Task details:
Without the pictures, write out all the lines below exactly as they appear.

= = = =

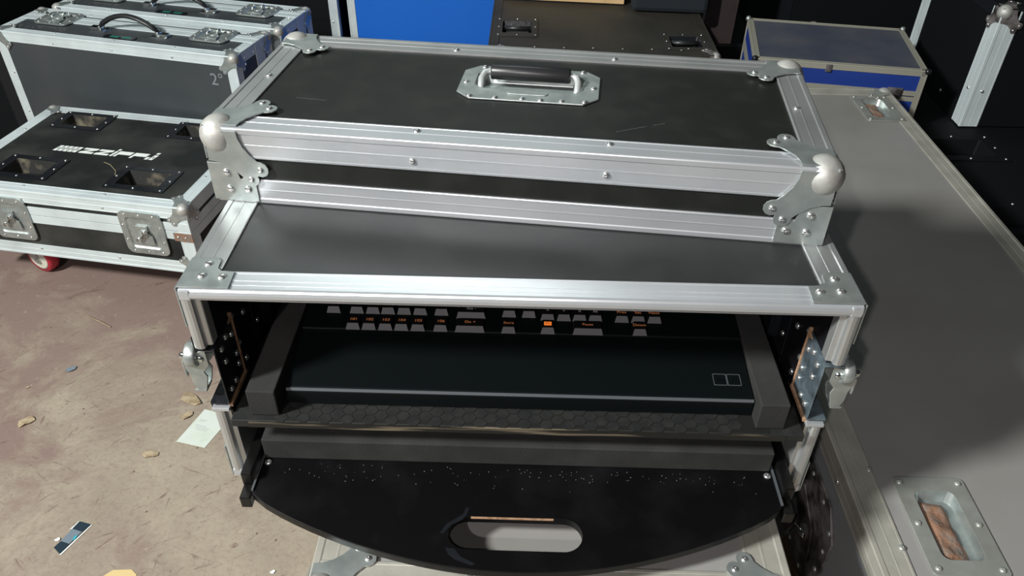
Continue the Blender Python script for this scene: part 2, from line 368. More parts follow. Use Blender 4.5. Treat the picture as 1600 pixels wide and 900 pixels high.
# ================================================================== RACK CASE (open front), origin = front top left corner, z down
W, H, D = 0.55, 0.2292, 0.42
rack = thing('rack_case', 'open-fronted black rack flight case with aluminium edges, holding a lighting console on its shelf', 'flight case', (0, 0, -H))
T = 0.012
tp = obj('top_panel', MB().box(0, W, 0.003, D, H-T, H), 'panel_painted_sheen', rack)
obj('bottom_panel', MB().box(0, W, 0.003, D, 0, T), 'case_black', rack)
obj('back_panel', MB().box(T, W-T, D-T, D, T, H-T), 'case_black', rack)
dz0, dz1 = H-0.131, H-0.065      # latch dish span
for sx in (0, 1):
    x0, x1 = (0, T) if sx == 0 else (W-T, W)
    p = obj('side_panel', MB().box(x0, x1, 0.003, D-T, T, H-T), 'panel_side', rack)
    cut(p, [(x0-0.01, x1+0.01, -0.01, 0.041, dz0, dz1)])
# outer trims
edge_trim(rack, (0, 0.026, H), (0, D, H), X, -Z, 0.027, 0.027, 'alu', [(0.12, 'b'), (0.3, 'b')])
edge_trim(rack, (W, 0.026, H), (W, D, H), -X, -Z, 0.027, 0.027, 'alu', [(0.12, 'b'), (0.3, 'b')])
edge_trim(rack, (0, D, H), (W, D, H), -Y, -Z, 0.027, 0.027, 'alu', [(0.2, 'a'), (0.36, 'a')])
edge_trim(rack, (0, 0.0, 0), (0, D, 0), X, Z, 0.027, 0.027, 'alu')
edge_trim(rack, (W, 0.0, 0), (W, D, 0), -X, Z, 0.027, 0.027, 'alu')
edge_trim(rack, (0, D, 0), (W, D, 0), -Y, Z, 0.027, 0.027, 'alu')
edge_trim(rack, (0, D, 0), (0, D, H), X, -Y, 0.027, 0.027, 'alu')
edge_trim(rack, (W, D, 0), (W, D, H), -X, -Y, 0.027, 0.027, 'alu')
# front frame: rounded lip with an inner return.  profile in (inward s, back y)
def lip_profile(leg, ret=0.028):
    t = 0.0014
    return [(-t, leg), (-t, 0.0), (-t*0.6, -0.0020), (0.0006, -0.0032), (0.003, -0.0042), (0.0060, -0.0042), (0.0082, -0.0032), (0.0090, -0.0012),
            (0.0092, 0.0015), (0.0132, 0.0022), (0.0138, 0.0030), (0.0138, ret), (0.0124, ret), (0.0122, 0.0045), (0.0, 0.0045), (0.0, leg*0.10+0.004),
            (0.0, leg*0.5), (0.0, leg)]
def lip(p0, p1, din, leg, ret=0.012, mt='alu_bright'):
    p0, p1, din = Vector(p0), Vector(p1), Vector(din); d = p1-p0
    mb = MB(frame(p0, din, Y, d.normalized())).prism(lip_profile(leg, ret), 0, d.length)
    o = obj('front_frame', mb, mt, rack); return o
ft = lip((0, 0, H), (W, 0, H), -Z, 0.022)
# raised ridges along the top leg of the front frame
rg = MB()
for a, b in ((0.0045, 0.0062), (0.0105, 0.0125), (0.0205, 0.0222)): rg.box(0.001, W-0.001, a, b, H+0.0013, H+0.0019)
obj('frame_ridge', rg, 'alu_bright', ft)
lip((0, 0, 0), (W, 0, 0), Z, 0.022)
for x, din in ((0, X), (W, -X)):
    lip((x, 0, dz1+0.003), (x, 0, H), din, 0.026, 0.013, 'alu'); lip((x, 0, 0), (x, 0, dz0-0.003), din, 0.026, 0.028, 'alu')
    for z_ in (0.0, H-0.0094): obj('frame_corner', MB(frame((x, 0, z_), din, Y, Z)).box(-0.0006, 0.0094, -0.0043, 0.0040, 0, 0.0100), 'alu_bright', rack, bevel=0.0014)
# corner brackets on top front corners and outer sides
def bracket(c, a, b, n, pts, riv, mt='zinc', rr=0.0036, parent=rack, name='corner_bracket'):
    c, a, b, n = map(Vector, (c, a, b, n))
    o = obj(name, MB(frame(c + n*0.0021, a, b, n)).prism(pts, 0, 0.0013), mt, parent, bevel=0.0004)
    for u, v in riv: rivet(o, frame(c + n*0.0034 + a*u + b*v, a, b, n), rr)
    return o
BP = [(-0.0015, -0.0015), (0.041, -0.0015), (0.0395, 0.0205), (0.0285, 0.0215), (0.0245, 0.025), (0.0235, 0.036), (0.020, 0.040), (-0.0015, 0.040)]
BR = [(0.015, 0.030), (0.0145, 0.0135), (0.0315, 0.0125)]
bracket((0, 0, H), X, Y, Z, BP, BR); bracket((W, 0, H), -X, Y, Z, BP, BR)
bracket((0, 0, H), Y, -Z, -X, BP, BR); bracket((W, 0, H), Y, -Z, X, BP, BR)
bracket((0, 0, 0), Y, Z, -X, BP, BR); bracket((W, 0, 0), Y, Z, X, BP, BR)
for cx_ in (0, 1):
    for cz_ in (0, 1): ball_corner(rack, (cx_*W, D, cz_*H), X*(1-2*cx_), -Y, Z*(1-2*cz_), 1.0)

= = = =

Result:
Continue the Blender Python script for this scene: part 2, from line 368. More parts follow. Use Blender 4.5. Treat the picture as 1600 pixels wide and 900 pixels high.
# ================================================================== RACK CASE (open front), origin = front top left corner, z down
W, H, D = 0.55, 0.2292, 0.42
rack = thing('rack_case', 'open-fronted black rack flight case with aluminium edges, holding a lighting console on its shelf', 'flight case', (0, 0, -H))
T = 0.012
tp = obj('top_panel', MB().box(0, W, 0.003, D, H-T, H), 'panel_painted_sheen', rack)
obj('bottom_panel', MB().box(0, W, 0.003, D, 0, T), 'case_black', rack)
obj('back_panel', MB().box(T, W-T, D-T, D, T, H-T), 'case_black', rack)
dz0, dz1 = H-0.131, H-0.065      # latch dish span
for sx in (0, 1):
    x0, x1 = (0, T) if sx == 0 else (W-T, W)
    p = obj('side_panel', MB().box(x0, x1, 0.003, D-T, T, H-T), 'panel_side', rack)
    cut(p, [(x0-0.01, x1+0.01, -0.01, 0.041, dz0, dz1)])
# outer trims
edge_trim(rack, (0, 0.026, H), (0, D, H), X, -Z, 0.027, 0.027, 'alu', [(0.12, 'b'), (0.3, 'b')])
edge_trim(rack, (W, 0.026, H), (W, D, H), -X, -Z, 0.027, 0.027, 'alu', [(0.12, 'b'), (0.3, 'b')])
edge_trim(rack, (0, D, H), (W, D, H), -Y, -Z, 0.027, 0.027, 'alu', [(0.2, 'a'), (0.36, 'a')])
edge_trim(rack, (0, 0.0, 0), (0, D, 0), X, Z, 0.027, 0.027, 'alu')
edge_trim(rack, (W, 0.0, 0), (W, D, 0), -X, Z, 0.027, 0.027, 'alu')
edge_trim(rack, (0, D, 0), (W, D, 0), -Y, Z, 0.027, 0.027, 'alu')
edge_trim(rack, (0, D, 0), (0, D, H), X, -Y, 0.027, 0.027, 'alu')
edge_trim(rack, (W, D, 0), (W, D, H), -X, -Y, 0.027, 0.027, 'alu')
# front frame: rounded lip with an inner return.  profile in (inward s, back y)
def lip_profile(leg, ret=0.028):
    t = 0.0014
    return [(-t, leg), (-t, 0.0), (-t*0.6, -0.0020), (0.0006, -0.0032), (0.003, -0.0042), (0.0060, -0.0042), (0.0082, -0.0032), (0.0090, -0.0012),
            (0.0092, 0.0015), (0.0132, 0.0022), (0.0138, 0.0030), (0.0138, ret), (0.0124, ret), (0.0122, 0.0045), (0.0, 0.0045), (0.0, leg*0.10+0.004),
            (0.0, leg*0.5), (0.0, leg)]
def lip(p0, p1, din, leg, ret=0.012, mt='alu_bright'):
    p0, p1, din = Vector(p0), Vector(p1), Vector(din); d = p1-p0
    mb = MB(frame(p0, din, Y, d.normalized())).prism(lip_profile(leg, ret), 0, d.length)
    o = obj('front_frame', mb, mt, rack); return o
ft = lip((0, 0, H), (W, 0, H), -Z, 0.022)
# raised ridges along the top leg of the front frame
rg = MB()
for a, b in ((0.0045, 0.0062), (0.0105, 0.0125), (0.0205, 0.0222)): rg.box(0.001, W-0.001, a, b, H+0.0013, H+0.0019)
obj('frame_ridge', rg, 'alu_bright', ft)
lip((0, 0, 0), (W, 0, 0), Z, 0.022)
for x, din in ((0, X), (W, -X)):
    lip((x, 0, dz1+0.003), (x, 0, H), din, 0.026, 0.013, 'alu'); lip((x, 0, 0), (x, 0, dz0-0.003), din, 0.026, 0.028, 'alu')
    for z_ in (0.0, H-0.0094): obj('frame_corner', MB(frame((x, 0, z_), din, Y, Z)).box(-0.0006, 0.0094, -0.0043, 0.0040, 0, 0.0100), 'alu_bright', rack, bevel=0.0014)
# corner brackets on top front corners and outer sides
def bracket(c, a, b, n, pts, riv, mt='zinc', rr=0.0036, parent=rack, name='corner_bracket'):
    c, a, b, n = map(Vector, (c, a, b, n))
    o = obj(name, MB(frame(c + n*0.0021, a, b, n)).prism(pts, 0, 0.0013), mt, parent, bevel=0.0004)
    for u, v in riv: rivet(o, frame(c + n*0.0034 + a*u + b*v, a, b, n), rr)
    return o
BP = [(-0.0015, -0.0015), (0.041, -0.0015), (0.0395, 0.0205), (0.0285, 0.0215), (0.0245, 0.025), (0.0235, 0.036), (0.020, 0.040), (-0.0015, 0.040)]
BR = [(0.015, 0.030), (0.0145, 0.0135), (0.0315, 0.0125)]
bracket((0, 0, H), X, Y, Z, BP, BR); bracket((W, 0, H), -X, Y, Z, BP, BR)
bracket((0, 0, H), Y, -Z, -X, BP, BR); bracket((W, 0, H), Y, -Z, X, BP, BR)
bracket((0, 0, 0), Y, Z, -X, BP, BR); bracket((W, 0, 0), Y, Z, X, BP, BR)
for cx_ in (0, 1):
    for cz_ in (0, 1): ball_corner(rack, (cx_*W, D, cz_*H), X*(1-2*cx_), -Y, Z*(1-2*cz_), 1.0)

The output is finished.